**Job:**
Pictures in the data below are not part of the copy; transcribe everything else exactly.
#####
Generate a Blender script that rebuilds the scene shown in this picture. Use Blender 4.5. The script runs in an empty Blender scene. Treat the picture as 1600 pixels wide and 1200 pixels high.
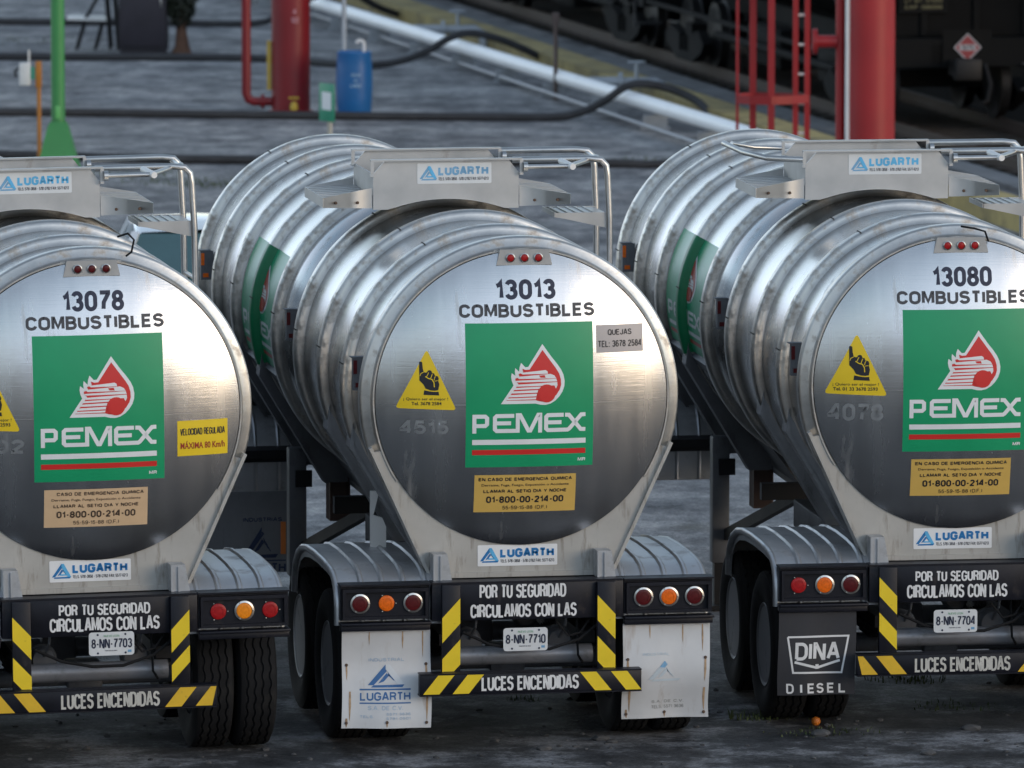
import bpy, bmesh, math, random
from mathutils import Vector, Matrix, Euler
R = math.radians
random.seed(7)
C = bpy.context.scene.collection
SC = bpy.context.scene

# ------------------------------------------------------------------ camera, sky, sun, exposure
cam = bpy.data.cameras.new('camera')
camo = bpy.data.objects.new('camera', cam); C.objects.link(camo)
cam.sensor_width = 36.0
cam.lens = 12400.0/1600.0*36.0
cam.clip_start = 0.5; cam.clip_end = 3000
camo.location = (0, 0, 8.11)
camo.rotation_euler = (R(90)-math.atan(1371/12400.0), 0, 0)
cam.dof.use_dof = True
cam.dof.focus_distance = 52.3
cam.dof.aperture_fstop = 4.8
SC.camera = camo

SUN_EL, SUN_AZ = R(11), R(128)      # azimuth clockwise from +Y: behind the camera on its right
w = bpy.data.worlds.new('World'); SC.world = w; w.use_nodes = True
nt = w.node_tree
bgn = nt.nodes['Background']; bgn.inputs['Strength'].default_value = 0.15
sky = nt.nodes.new('ShaderNodeTexSky'); sky.sky_type = 'NISHITA'; sky.sun_disc = False
sky.sun_elevation = SUN_EL; sky.sun_rotation = SUN_AZ
sky.air_density = 1.3; sky.dust_density = 0.4; sky.ozone_density = 1.5
wtc = nt.nodes.new('ShaderNodeTexCoord'); wmp = nt.nodes.new('ShaderNodeMapping'); wmp.inputs['Scale'].default_value = (1, 1, 2.8)
nt.links.new(wtc.outputs['Generated'], wmp.inputs['Vector'])
wno = nt.nodes.new('ShaderNodeTexNoise'); wno.inputs['Scale'].default_value = 2.6; wno.inputs['Detail'].default_value = 7; wno.inputs['Roughness'].default_value = .55
nt.links.new(wmp.outputs[0], wno.inputs['Vector'])
wra = nt.nodes.new('ShaderNodeValToRGB'); wra.color_ramp.elements[0].position = .38; wra.color_ramp.elements[1].position = .60; wra.color_ramp.elements[0].color = (.10, .10, .10, 1)
nt.links.new(wno.outputs[0], wra.inputs[0])
wbw = nt.nodes.new('ShaderNodeRGBToBW'); nt.links.new(sky.outputs[0], wbw.inputs[0])
wtn = nt.nodes.new('ShaderNodeMixRGB'); wtn.blend_type = 'MULTIPLY'; wtn.inputs[0].default_value = 1; wtn.inputs[2].default_value = (1.02, 1.20, 1.52, 1)
wcl = nt.nodes.new('ShaderNodeMath'); wcl.operation = 'MINIMUM'; wcl.inputs[1].default_value = 5.0; nt.links.new(wbw.outputs[0], wcl.inputs[0])
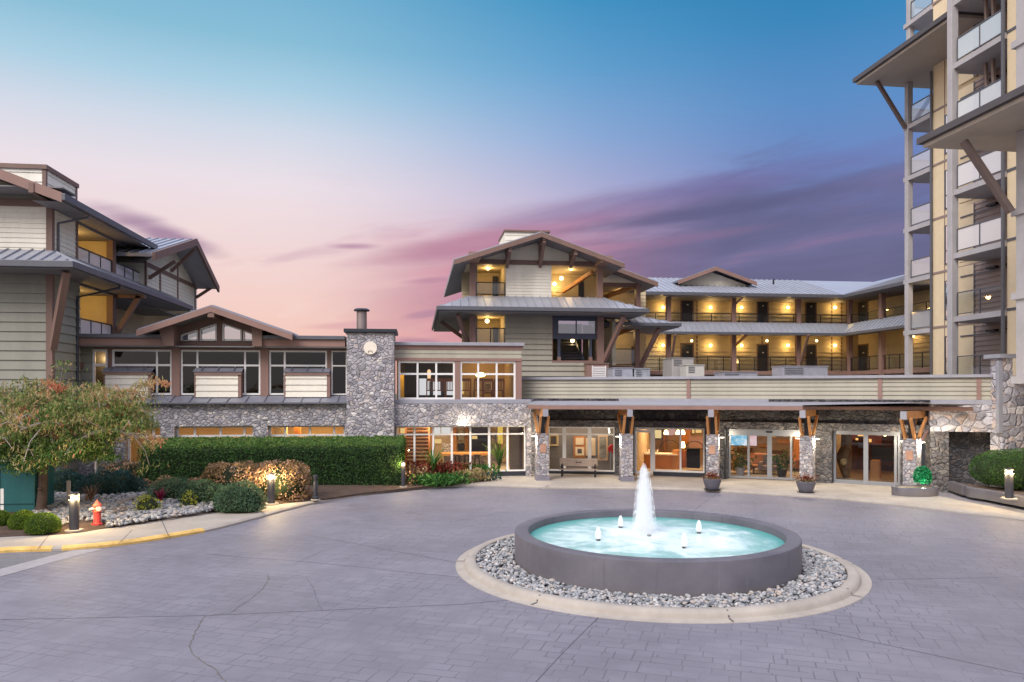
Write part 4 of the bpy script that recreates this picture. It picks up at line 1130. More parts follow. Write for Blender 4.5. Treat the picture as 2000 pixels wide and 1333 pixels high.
# ------------------------------------------------------------------ high rise on the right
TW = thing('tower_block', 'tall apartment tower with concrete columns, glass balconies and jutting eaves at the right edge', 'building', (30, 30, 0))
FL = [4.49 + 2.99 * i for i in range(-1, 9)]
c1 = Vector((28.45, 41.0)); XA = 28.4; XB = 25.2; XC = 21.4
YB1, YB0 = 33.1, 29.9
ZTOP = 27.0
def column(name, x, y, w, z0_, z1_, bands=()):
    b = MB().box(x - w / 2, x + w / 2, y - w / 2, y + w / 2, z0_, z1_); b.build(name, M_TCOL, TW, bevel=.02)
M_EAVE = mat('dark_eave_trim', (.085, .075, .08), .5, var=.1); M_STRUT = mat('dark_strut', (.155, .115, .105), .6, var=.12)
column('concrete_column', c1.x, c1.y, .32, 3, 21.95); column('concrete_column', c1.x + .1, c1.y, .32, 22.3, ZTOP)
column('concrete_column', XB + .02, YB1, .34, 3, ZTOP)
column('concrete_column', XC, 24.3, .50, 4.4, 13.2); column('concrete_column', XC, 24.3, .50, 13.62, ZTOP)
# far bay: slabs, railings, yellow wall with window strip
WA = XS(XA, 1838)
yA0 = WA.P(1822).y
for z in FL[2:]:
    if abs(z - 22.43) < .5: continue
    MB().box(XA - .1, XA + 3.0, yA0, c1.y + .28, z - .25, z).build('balcony_slab', M_TCOL, TW)
    railing(TW, [(XA, yA0 + .05), (XA, c1.y - .3)], z, 1.05, sp=2.4, m=M_GUT, g=M_GLASSF)
    railing(TW, [(XA + .3, c1.y + .2), (XA + 2.9, c1.y + .2)], z, 1.05, sp=2.4, m=M_GUT, g=M_GLASSF)
for z in FL[1:3]: globe(TW, (XA + 1.1, 39.8, z + 2.35), .07, name='ceiling_lamp'); glow(TW, (XA + 1.1, 39.8, z + 2.15), 12)
zA = FL[1] - .5
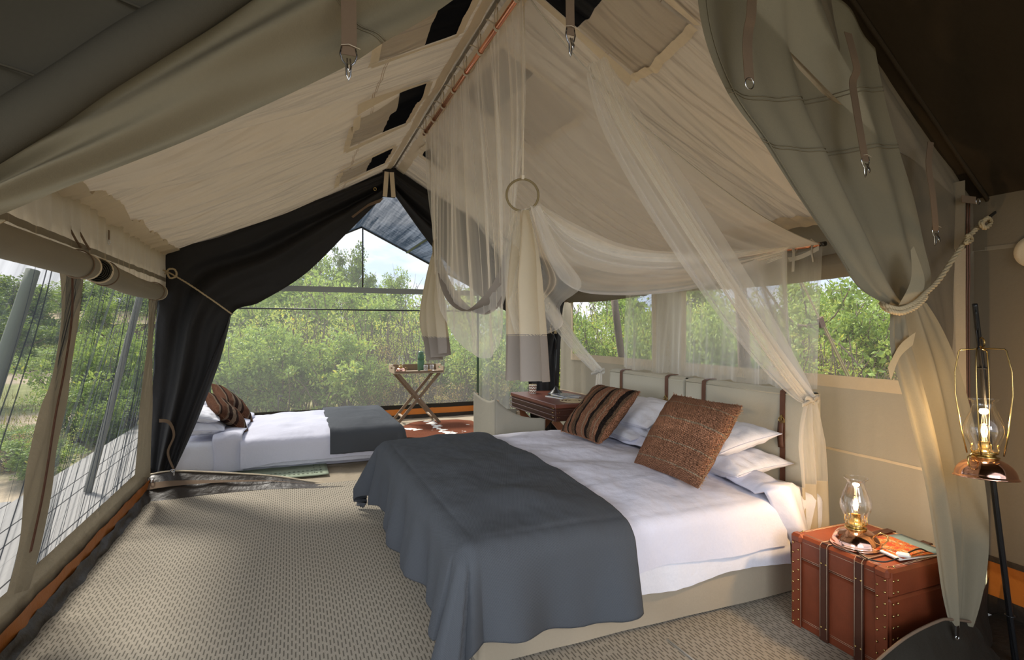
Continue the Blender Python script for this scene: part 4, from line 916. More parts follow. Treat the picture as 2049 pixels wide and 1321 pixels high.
corner(P(858, 272, x=1.03), P(1197, 742, x=2.60), [P(930, 380, x=1.3), P(1010, 500, x=1.65), P(1100, 620, x=2.1), P(1155, 695, x=2.4)], .05, [P(1197, 744, x=2.6), P(1196, 780, x=2.6), P(1195, 840, x=2.6), P(1195, 900, x=2.6)], .06, 'far gathered net curtain tied with a bow', V(.93, -.1, .35), .05)
fa = [P(1440, 545, y=2.22), P(1520, 655, y=2.20), P(1575, 735, y=2.19), P(1612, 790, y=2.19)]; fb_ = [P(1580, 492, x=2.92), P(1579, 600, x=2.90), P(1585, 700, x=2.85), P(1630, 800, x=2.75)]
MB().grid(lambda u, v: curve(fa, v).lerp(curve(fb_, v), u)+V(0, .02*math.sin(u*14+v*2)*(1-v), 0), 40, 40).build('corner_fan', M['netw'], net_)
# poles
o = root('copper_pole', (1.0, 3.3, 3.05), 'long copper pole tied under the tent ridge, carrying the net', 'pole')
pa, pb = P(848, 268, x=1.0), P(1072, -60, x=1.0)
MB().tube([pa, pa.lerp(pb, .5), pb], .014, 12).build('tube', M['copper'], o)
for k_ in range(8):
    c_ = pa.lerp(pb, .03+.125*k_); mb = MB().ring(c_, .019, .004, None, 14, 5).ring(c_+V(0, .012, 0), .019, .004, RZ(12), 14, 5)
    mb.tube([c_+V(-.015, 0, .01), c_+V(-.05, .01, .03), c_+V(-.07, -.02, .01)], .004, 4).tube([c_+V(-.015, 0, .01), c_+V(-.03, -.03, .04), c_+V(-.02, -.05, .09)], .003, 4); mb.tube([c_+V(0, 0, .015), c_+V(0, 0, .10)], .004, 4); mb.build('string_tie', M['string'], o)
o = root('copper_pole', (2.93, 3.3, 1.97), 'copper pole along the right wall above the windows, carrying the net', 'pole')
pa, pb = P(1651, 487, x=2.95), V(2.95, 4.45, 1.985)
MB().tube([pa, pb], .013, 12).build('tube', M['copper'], o); MB().tube([pa+V(0, -.001, 0), pa+V(0, .03, 0)], .0145, 12).build('end_cap', M['black'], o)
c_ = P(1590, 500, x=2.93); mb = MB().ring(c_, .018, .005, None, 14, 5); mb.grid(lambda u, v: c_+V(-.01-.03*v, -.02*v-.01+.02*u, -.14*v), 1, 8).grid(lambda u, v: c_+V(-.01, .015*(u-.5), .05*v), 1, 4).build('fabric_tie', M['wtape'], o)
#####
**Full output:**
Generate a Blender script that rebuilds the scene shown in this picture. Use Blender 4.5. The script runs in an empty Blender scene. Treat the picture as 1600 pixels wide and 1200 pixels high.
import bpy, bmesh, math, random
from mathutils import Vector, Matrix, Euler
R = math.radians
random.seed(7)
C = bpy.context.scene.collection
SC = bpy.context.scene

# ------------------------------------------------------------------ camera, sky, sun, exposure
cam = bpy.data.cameras.new('camera')
camo = bpy.data.objects.new('camera', cam); C.objects.link(camo)
cam.sensor_width = 36.0
cam.lens = 12400.0/1600.0*36.0
cam.clip_start = 0.5; cam.clip_end = 3000
camo.location = (0, 0, 8.11)
camo.rotation_euler = (R(90)-math.atan(1371/12400.0), 0, 0)
cam.dof.use_dof = True
cam.dof.focus_distance = 52.3
cam.dof.aperture_fstop = 4.8
SC.camera = camo

SUN_EL, SUN_AZ = R(11), R(128)      # azimuth clockwise from +Y: behind the camera on its right
w = bpy.data.worlds.new('World'); SC.world = w; w.use_nodes = True
nt = w.node_tree
bgn = nt.nodes['Background']; bgn.inputs['Strength'].default_value = 0.15
sky = nt.nodes.new('ShaderNodeTexSky'); sky.sky_type = 'NISHITA'; sky.sun_disc = False
sky.sun_elevation = SUN_EL; sky.sun_rotation = SUN_AZ
sky.air_density = 1.3; sky.dust_density = 0.4; sky.ozone_density = 1.5
wtc = nt.nodes.new('ShaderNodeTexCoord'); wmp = nt.nodes.new('ShaderNodeMapping'); wmp.inputs['Scale'].default_value = (1, 1, 2.8)
nt.links.new(wtc.outputs['Generated'], wmp.inputs['Vector'])
wno = nt.nodes.new('ShaderNodeTexNoise'); wno.inputs['Scale'].default_value = 2.6; wno.inputs['Detail'].default_value = 7; wno.inputs['Roughness'].default_value = .55
nt.links.new(wmp.outputs[0], wno.inputs['Vector'])
wra = nt.nodes.new('ShaderNodeValToRGB'); wra.color_ramp.elements[0].position = .38; wra.color_ramp.elements[1].position = .60; wra.color_ramp.elements[0].color = (.10, .10, .10, 1)
nt.links.new(wno.outputs[0], wra.inputs[0])
wbw = nt.nodes.new('ShaderNodeRGBToBW'); nt.links.new(sky.outputs[0], wbw.inputs[0])
wtn = nt.nodes.new('ShaderNodeMixRGB'); wtn.blend_type = 'MULTIPLY'; wtn.inputs[0].default_value = 1; wtn.inputs[2].default_value = (1.02, 1.20, 1.52, 1)
wcl = nt.nodes.new('ShaderNodeMath'); wcl.operation = 'MINIMUM'; wcl.inputs[1].default_value = 5.0; nt.links.new(wbw.outputs[0], wcl.inputs[0])
Write part 4 of the bpy script that recreates this picture. It picks up at line 1130. More parts follow. Write for Blender 4.5. Treat the picture as 2000 pixels wide and 1333 pixels high.
# ------------------------------------------------------------------ high rise on the right
TW = thing('tower_block', 'tall apartment tower with concrete columns, glass balconies and jutting eaves at the right edge', 'building', (30, 30, 0))
FL = [4.49 + 2.99 * i for i in range(-1, 9)]
c1 = Vector((28.45, 41.0)); XA = 28.4; XB = 25.2; XC = 21.4
YB1, YB0 = 33.1, 29.9
ZTOP = 27.0
def column(name, x, y, w, z0_, z1_, bands=()):
    b = MB().box(x - w / 2, x + w / 2, y - w / 2, y + w / 2, z0_, z1_); b.build(name, M_TCOL, TW, bevel=.02)
M_EAVE = mat('dark_eave_trim', (.085, .075, .08), .5, var=.1); M_STRUT = mat('dark_strut', (.155, .115, .105), .6, var=.12)
column('concrete_column', c1.x, c1.y, .32, 3, 21.95); column('concrete_column', c1.x + .1, c1.y, .32, 22.3, ZTOP)
column('concrete_column', XB + .02, YB1, .34, 3, ZTOP)
column('concrete_column', XC, 24.3, .50, 4.4, 13.2); column('concrete_column', XC, 24.3, .50, 13.62, ZTOP)
# far bay: slabs, railings, yellow wall with window strip
WA = XS(XA, 1838)
yA0 = WA.P(1822).y
for z in FL[2:]:
    if abs(z - 22.43) < .5: continue
    MB().box(XA - .1, XA + 3.0, yA0, c1.y + .28, z - .25, z).build('balcony_slab', M_TCOL, TW)
    railing(TW, [(XA, yA0 + .05), (XA, c1.y - .3)], z, 1.05, sp=2.4, m=M_GUT, g=M_GLASSF)
    railing(TW, [(XA + .3, c1.y + .2), (XA + 2.9, c1.y + .2)], z, 1.05, sp=2.4, m=M_GUT, g=M_GLASSF)
for z in FL[1:3]: globe(TW, (XA + 1.1, 39.8, z + 2.35), .07, name='ceiling_lamp'); glow(TW, (XA + 1.1, 39.8, z + 2.15), 12)
zA = FL[1] - .5
Continue the Blender Python script for this scene: part 4, from line 916. More parts follow. Treat the picture as 2049 pixels wide and 1321 pixels high.
corner(P(858, 272, x=1.03), P(1197, 742, x=2.60), [P(930, 380, x=1.3), P(1010, 500, x=1.65), P(1100, 620, x=2.1), P(1155, 695, x=2.4)], .05, [P(1197, 744, x=2.6), P(1196, 780, x=2.6), P(1195, 840, x=2.6), P(1195, 900, x=2.6)], .06, 'far gathered net curtain tied with a bow', V(.93, -.1, .35), .05)
fa = [P(1440, 545, y=2.22), P(1520, 655, y=2.20), P(1575, 735, y=2.19), P(1612, 790, y=2.19)]; fb_ = [P(1580, 492, x=2.92), P(1579, 600, x=2.90), P(1585, 700, x=2.85), P(1630, 800, x=2.75)]
MB().grid(lambda u, v: curve(fa, v).lerp(curve(fb_, v), u)+V(0, .02*math.sin(u*14+v*2)*(1-v), 0), 40, 40).build('corner_fan', M['netw'], net_)
# poles
o = root('copper_pole', (1.0, 3.3, 3.05), 'long copper pole tied under the tent ridge, carrying the net', 'pole')
pa, pb = P(848, 268, x=1.0), P(1072, -60, x=1.0)
MB().tube([pa, pa.lerp(pb, .5), pb], .014, 12).build('tube', M['copper'], o)
for k_ in range(8):
    c_ = pa.lerp(pb, .03+.125*k_); mb = MB().ring(c_, .019, .004, None, 14, 5).ring(c_+V(0, .012, 0), .019, .004, RZ(12), 14, 5)
    mb.tube([c_+V(-.015, 0, .01), c_+V(-.05, .01, .03), c_+V(-.07, -.02, .01)], .004, 4).tube([c_+V(-.015, 0, .01), c_+V(-.03, -.03, .04), c_+V(-.02, -.05, .09)], .003, 4); mb.tube([c_+V(0, 0, .015), c_+V(0, 0, .10)], .004, 4); mb.build('string_tie', M['string'], o)
o = root('copper_pole', (2.93, 3.3, 1.97), 'copper pole along the right wall above the windows, carrying the net', 'pole')
pa, pb = P(1651, 487, x=2.95), V(2.95, 4.45, 1.985)
MB().tube([pa, pb], .013, 12).build('tube', M['copper'], o); MB().tube([pa+V(0, -.001, 0), pa+V(0, .03, 0)], .0145, 12).build('end_cap', M['black'], o)
c_ = P(1590, 500, x=2.93); mb = MB().ring(c_, .018, .005, None, 14, 5); mb.grid(lambda u, v: c_+V(-.01-.03*v, -.02*v-.01+.02*u, -.14*v), 1, 8).grid(lambda u, v: c_+V(-.01, .015*(u-.5), .05*v), 1, 4).build('fabric_tie', M['wtape'], o)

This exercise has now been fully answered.